Driving high-intensity LEDs in series ensures uniform brightness, but that approach typically requires a supply voltage greater than the total forward voltage across the LED string. A switch-mode boost converter can efficiently drive the LED string from inputs less than the LEDs’ forward voltage, but such circuits aren’t usually capable of regulating current through the LEDs as well. Adding some resistors and two garden-variety transistors allows the circuit to boost voltage and regulate current at the same time (see the figure).
Operating from 5 V, the standard boost converter (IC1, L1, D1, and all of the capacitors) applies a voltage across the string that’s sufficient to produce the LED current set by the value of current-sense resistor R4. The top of R4 could connect directly to the feedback terminal (pin 3), but R4 would then drop 1.5 V (the sense threshold internal to IC1).

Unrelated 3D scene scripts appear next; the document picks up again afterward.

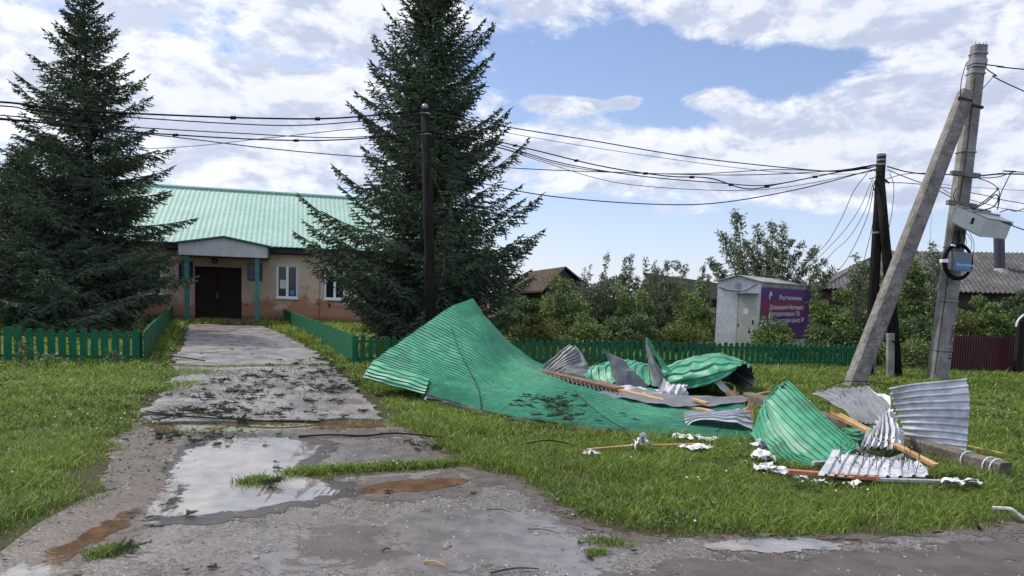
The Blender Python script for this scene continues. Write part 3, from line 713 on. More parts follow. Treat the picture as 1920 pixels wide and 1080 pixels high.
# ------------------------------------------------------------------ picket fences
def picket_fence(label, a, b, h0, h1, sp0, sp1, w, cat='fence', post_every=14, rnd=1, face=-1, rail_side=1, tilt=.022, dip=0., weather=0):
    a = Vector(a); b = Vector(b); L = (b-a).length; d = (b-a).normalized(); n = Vector((d.y, -d.x, 0))*face; rr = random.Random(rnd)
    f = empty('picket_fence', a, label, cat, None)
    t = 0.; i = 0
    while t <= L:
        q = t/L; h = (h0+(h1-h0)*q)*(1+rr.uniform(-.045, .03)); p = a+d*t; ww = w*(1 if rr.random() > .1 else .9)
        M = Matrix.Translation(p) @ Matrix.Rotation(rr.uniform(-tilt, tilt), 4, n) @ Matrix(((d.x, n.x, 0, 0), (d.y, n.y, 0, 0), (0, 0, 1, 0), (0, 0, 0, 1)))
        mb = MB(M); hw = ww/2; r = hw
        prof = [(-hw, .0), (hw, .0), (hw, h-r*.8), (hw*.8, h-r*.35), (hw*.4, h-.05*r), (0, h), (-hw*.4, h-.05*r), (-hw*.8, h-r*.35), (-hw, h-r*.8)]
        k = len(prof); vs = [(x, .012, z) for x, z in prof]+[(x, -.010, z) for x, z in prof]
        mb.add(vs, [list(range(k)), list(range(k, 2*k))[::-1]]+[[(j+1) % k, j, j+k, (j+1) % k+k] for j in range(k)])
        mb.build('picket', K['fence_green'], f)
        t += sp0+(sp1-sp0)*q; i += 1
    n = -n
    for fr in (.22, .80):
        za, zb = h0*fr, h1*fr
        MB().plank(a-n*.028+Vector((0, 0, za))-d*.03, b-n*.028+Vector((0, 0, zb))+d*.03, .028, .05).build('rail', K['fence_dark'], f)
    m = max(2, int(L/2.4)+1)
    for k in range(m):
        p = a+d*(L*k/(m-1)); hh = (h0+(h1-h0)*k/(m-1))
        MB().box(p.x-.03, p.x+.03, p.y-.03, p.y+.03, -.05, hh*.97).v
        q = MB(); c = p-n*.075; q.box(c.x-.03, c.x+.03, c.y-.03, c.y+.03, -.05, hh*.95); q.build('post', K['fence_dark'], f)
    return f
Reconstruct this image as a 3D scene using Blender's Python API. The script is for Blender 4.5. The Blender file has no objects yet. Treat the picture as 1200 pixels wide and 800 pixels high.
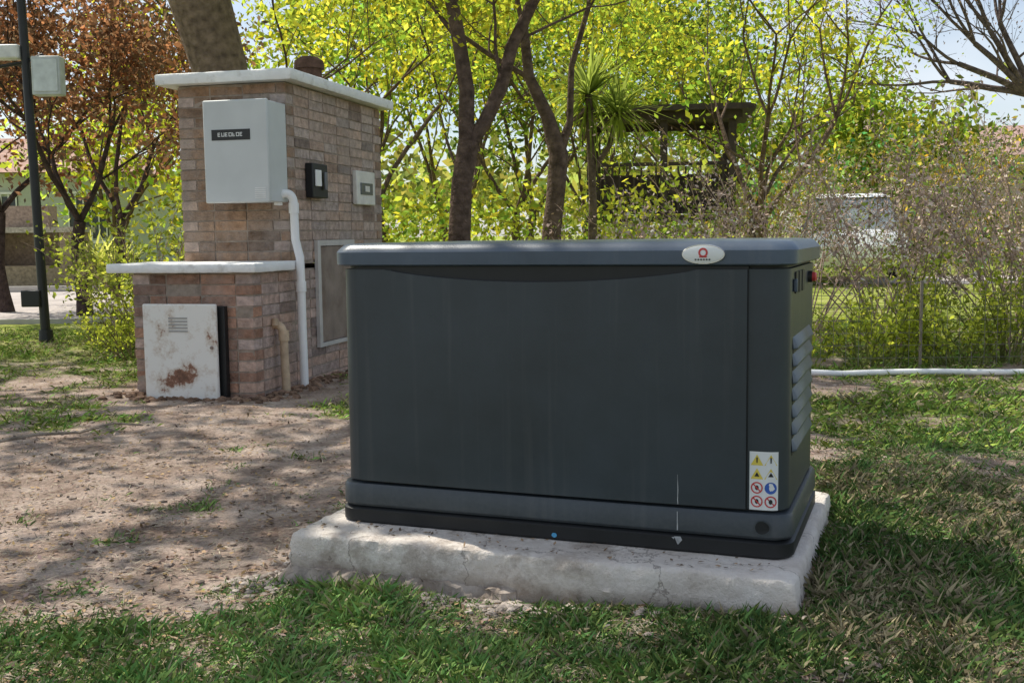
import bpy, math, random
import numpy as np
from mathutils import Vector, Matrix, noise as mn

R = random.Random(7)
NR = np.random.default_rng(11)
scn = bpy.context.scene
COL = scn.collection

# ------------------------------------------------------------------ helpers
def link(o, parent=None):
    COL.objects.link(o)
    if parent is not None:
        o.parent = parent
    return o

def empty(name, loc=(0, 0, 0), rz=0.0):
    e = bpy.data.objects.new(name, None)
    e.location = loc
    e.rotation_euler = (0, 0, rz)
    e.empty_display_size = 0.2
    COL.objects.link(e)
    return e

def newmat(name):
    m = bpy.data.materials.new(name)
    m.use_nodes = True
    nt = m.node_tree
    b = nt.nodes.get('Principled BSDF')
    return m, nt, b

def mat_simple(name, col, rough=0.6, metal=0.0, var=0.15, scale=12.0, bump=0.0, bscale=60.0, spec=0.5, dirt=None, dscale=3.0, dlo=0.5, dhi=0.75):
    m, nt, b = newmat(name)
    N, L = nt.nodes, nt.links
    tc = N.new('ShaderNodeTexCoord')
    nz = N.new('ShaderNodeTexNoise'); nz.inputs['Scale'].default_value = scale; nz.inputs['Detail'].default_value = 4
    L.new(tc.outputs['Object'], nz.inputs['Vector'])
    cr = N.new('ShaderNodeValToRGB')
    cr.color_ramp.elements[0].position = 0.3; cr.color_ramp.elements[1].position = 0.7
    cr.color_ramp.elements[0].color = (*[c * (1 - var) for c in col], 1)
    cr.color_ramp.elements[1].color = (*[min(1, c * (1 + var)) for c in col], 1)
    L.new(nz.outputs['Fac'], cr.inputs['Fac'])
    out = cr.outputs['Color']
    if dirt:
        n2 = N.new('ShaderNodeTexNoise'); n2.inputs['Scale'].default_value = dscale; n2.inputs['Detail'].default_value = 6
        n2.inputs['Roughness'].default_value = 0.65
        L.new(tc.outputs['Object'], n2.inputs['Vector'])
        mr = N.new('ShaderNodeMapRange'); mr.inputs[1].default_value = dlo; mr.inputs[2].default_value = dhi
        L.new(n2.outputs['Fac'], mr.inputs[0])
        mx = N.new('ShaderNodeMixRGB'); mx.inputs[2].default_value = (*dirt, 1)
        L.new(mr.outputs[0], mx.inputs[0]); L.new(out, mx.inputs[1]); out = mx.outputs[0]
    L.new(out, b.inputs['Base Color'])
    b.inputs['Roughness'].default_value = rough
    b.inputs['Metallic'].default_value = metal
    b.inputs['Specular IOR Level'].default_value = spec
    if bump > 0:
        n3 = N.new('ShaderNodeTexNoise'); n3.inputs['Scale'].default_value = bscale; n3.inputs['Detail'].default_value = 4
        L.new(tc.outputs['Object'], n3.inputs['Vector'])
        bp = N.new('ShaderNodeBump'); bp.inputs['Strength'].default_value = bump; bp.inputs['Distance'].default_value = 0.01
        L.new(n3.outputs['Fac'], bp.inputs['Height']); L.new(bp.outputs[0], b.inputs['Normal'])
    return m

def mat_attr(name, rough=0.9, scale=25.0, var=0.35, bump=0.5, bscale=60.0, spec=0.3, bdist=0.01, smear=None):
    m, nt, b = newmat(name)
    N, L = nt.nodes, nt.links
    at = N.new('ShaderNodeAttribute'); at.attribute_name = 'Col'
    tc = N.new('ShaderNodeTexCoord')
    nz = N.new('ShaderNodeTexNoise'); nz.inputs['Scale'].default_value = scale; nz.inputs['Detail'].default_value = 4
    L.new(tc.outputs['Object'], nz.inputs['Vector'])
    mr = N.new('ShaderNodeMapRange'); mr.inputs[1].default_value = 0.3; mr.inputs[2].default_value = 0.7
    mr.inputs[3].default_value = 1 - var; mr.inputs[4].default_value = 1 + var
    L.new(nz.outputs['Fac'], mr.inputs[0])
    mx = N.new('ShaderNodeVectorMath'); mx.operation = 'SCALE'
    L.new(at.outputs['Color'], mx.inputs[0]); L.new(mr.outputs[0], mx.inputs['Scale'])
    out = mx.outputs[0]
    if smear:
        n4 = N.new('ShaderNodeTexNoise'); n4.inputs['Scale'].default_value = 3.2; n4.inputs['Detail'].default_value = 7; n4.inputs['Roughness'].default_value = 0.7
        L.new(tc.outputs['Object'], n4.inputs['Vector'])
        m4 = N.new('ShaderNodeMapRange'); m4.inputs[1].default_value = 0.46; m4.inputs[2].default_value = 0.70; m4.inputs[4].default_value = 0.75
        L.new(n4.outputs['Fac'], m4.inputs[0])
        x4 = N.new('ShaderNodeMixRGB'); x4.inputs[2].default_value = (*smear, 1)
        L.new(m4.outputs[0], x4.inputs[0]); L.new(out, x4.inputs[1]); out = x4.outputs[0]
    L.new(out, b.inputs['Base Color'])
    b.inputs['Roughness'].default_value = rough
    b.inputs['Specular IOR Level'].default_value = spec
    n3 = N.new('ShaderNodeTexNoise'); n3.inputs['Scale'].default_value = bscale; n3.inputs['Detail'].default_value = 4
    L.new(tc.outputs['Object'], n3.inputs['Vector'])
    bp = N.new('ShaderNodeBump'); bp.inputs['Strength'].default_value = bump; bp.inputs['Distance'].default_value = bdist
    L.new(n3.outputs['Fac'], bp.inputs['Height']); L.new(bp.outputs[0], b.inputs['Normal'])
    return m

def mat_leaf(name, trans=0.5, gain=1.6):
    m = bpy.data.materials.new(name); m.use_nodes = True
    nt = m.node_tree; N, L = nt.nodes, nt.links
    for n in list(N): N.remove(n)
    out = N.new('ShaderNodeOutputMaterial')
    at = N.new('ShaderNodeAttribute'); at.attribute_name = 'Col'
    df = N.new('ShaderNodeBsdfDiffuse')
    tr = N.new('ShaderNodeBsdfTranslucent')
    sc = N.new('ShaderNodeVectorMath'); sc.operation = 'MULTIPLY'
    sc.inputs[1].default_value = (gain * 1.1, gain, gain * 0.6)
    L.new(at.outputs['Color'], sc.inputs[0]); L.new(sc.outputs[0], tr.inputs['Color'])
    L.new(at.outputs['Color'], df.inputs['Color'])
    mx = N.new('ShaderNodeMixShader'); mx.inputs[0].default_value = trans
    L.new(df.outputs[0], mx.inputs[1]); L.new(tr.outputs[0], mx.inputs[2])
    L.new(mx.outputs[0], out.inputs['Surface'])
    return m

def mat_blade(name):
    m = bpy.data.materials.new(name); m.use_nodes = True
    nt = m.node_tree; N, L = nt.nodes, nt.links
    for n in list(N): N.remove(n)
    out = N.new('ShaderNodeOutputMaterial')
    at = N.new('ShaderNodeAttribute'); at.attribute_name = 'Col'
    df = N.new('ShaderNodeBsdfDiffuse'); L.new(at.outputs['Color'], df.inputs['Color'])
    L.new(df.outputs[0], out.inputs['Surface'])
    return m

def obj_from(name, verts, faces, mat=None, parent=None, cols=None, smooth=False, angle=40):
    me = bpy.data.meshes.new(name)
    me.from_pydata([tuple(v) for v in verts], [], faces)
    if cols is not None:
        ca = me.color_attributes.new(name='Col', type='FLOAT_COLOR', domain='POINT')
        a = np.ones((len(verts), 4), dtype=np.float32); a[:, :3] = np.array(cols, dtype=np.float32)
        ca.data.foreach_set('color', a.ravel())
    me.update()
    if smooth:
        me.shade_smooth()
        me.set_sharp_from_angle(angle=math.radians(angle))
    if mat: me.materials.append(mat)
    return link(bpy.data.objects.new(name, me), parent)

def obj_np(name, V, k, cols, mat, parent=None):
    n = len(V) // k
    me = bpy.data.meshes.new(name)
    me.vertices.add(n * k); me.vertices.foreach_set('co', V.astype(np.float32).ravel())
    me.loops.add(n * k); me.loops.foreach_set('vertex_index', np.arange(n * k, dtype=np.int32))
    me.polygons.add(n); me.polygons.foreach_set('loop_start', np.arange(0, n * k, k, dtype=np.int32))
    me.update(calc_edges=True)
    ca = me.color_attributes.new(name='Col', type='FLOAT_COLOR', domain='POINT')
    a = np.ones((n * k, 4), dtype=np.float32); a[:, :3] = np.repeat(cols, k, axis=0)
    ca.data.foreach_set('color', a.ravel())
    me.materials.append(mat)
    return link(bpy.data.objects.new(name, me), parent)

def unit(a):
    return a / (np.linalg.norm(a, axis=1, keepdims=True) + 1e-9)

def leaves(name, C, half, cols, mat, parent=None, ratio=0.5, flat=0.0):
    n = len(C)
    a = unit(NR.normal(size=(n, 3)) * np.array([1, 1, 1 - flat]))
    if flat > 0:
        up = NR.normal(size=(n, 3)) * 0.35 + np.array([0, 0, 1.0])
        b = unit(np.cross(a, up))
    else:
        b = unit(np.cross(a, NR.normal(size=(n, 3))))
    h = (half * NR.uniform(0.6, 1.35, size=n))[:, None]
    a = a * h; b = b * h * ratio
    V = np.empty((n, 4, 3)); V[:, 0] = C - a; V[:, 1] = C + b - a * 0.1; V[:, 2] = C + a; V[:, 3] = C - b - a * 0.1
    return obj_np(name, V.reshape(-1, 3), 4, cols, mat, parent)

def clumps(centers, sigma, per, base, vary=0.45, hue=0.13, flatten=0.75):
    centers = np.array(centers); m = len(centers)
    P = np.repeat(centers, per, axis=0) + NR.normal(size=(m * per, 3)) * np.array([sigma, sigma, sigma * flatten])
    br = np.repeat(NR.uniform(1 - vary, 1 + vary, size=m), per) * NR.uniform(0.65, 1.3, size=m * per)
    sh = np.repeat(NR.uniform(-hue, hue, size=m), per) + NR.uniform(-hue, hue, size=m * per)
    c = np.array(base)[None, :] * br[:, None]
    c[:, 0] *= 1 + sh * 1.6; c[:, 2] *= 1 - sh
    return P, np.clip(c, 0.005, 0.42)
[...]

Consequently, it would dissipate excessive power equal to 1.5 V × ILED. R5 and R6 form a divider with Vin that introduces an offset, shifting the low-level feedback from R4 to a level usable at the FB terminal. Together, the R4-R6 values shown set the LED current at 88 mA.
When the SHDN terminal is pulled high, the switching regulator turns off. To ensure that the LEDs turn off completely during shutdown, the on/off signal also turns off a pnp transistor in series with the LEDs (Q1). Q2 and the low-battery comparator in IC1 form a protection circuit. Without it, the loss of feedback attending an open circuit in the LED string would allow excessive voltage to build on C3. If this voltage reaches the 15-V limit determined by R1 and R2, the open-drain switch at LBO turns off, allowing Q2 to turn the circuit off by pulling FB high.